抄録
The purpose of this study was to examine the basis of cultural existence of sport. As the first step, the structural characteristics of culture were extracted from E. Cassirer's analysis of culture as follows:
·The function of human spirit had worked on the creation of particular image-worlds of cultural forms. It meant that cultural forms enjoyed equal rank as products of the human spirit.
·The cultural forms were recognized as roads by which the spirit proceeded toward its objectivization, i. e., its self-revelation.
·Each cultural form created a definite sensuous substratum which constituted the image-world. Only through the sensuous substratum, the ideational content was disclosed as the content of spirit. Through this expressional function, each cultural form existed as a particular image-world not as to consist in the sensuously tangible form.

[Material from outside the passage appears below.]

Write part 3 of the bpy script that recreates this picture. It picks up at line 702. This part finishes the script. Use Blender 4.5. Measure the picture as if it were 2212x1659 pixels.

As a next required step, sport was examined if the structural characteristics of culture could be found in the form. The movement form was recognized as the sensuous substratum of sport. To see if any ideational content was disclosed through movement form, three moments of sport structure, i. e., the physical moment, the intellectual moment, and the aesthetic moment, were used as analytic frameworks. From this analysis, expressions of the ideational contents through the movement forms were recognized within each of three moments. That meant sport existed as the particular image-world not as to consist in the sensuously tangible form. By those findings, it came to the conclusion that sport had the identical structural characteristics found in other cultural forms and this structural relation could be recognized as the basis of cultural existence of sport.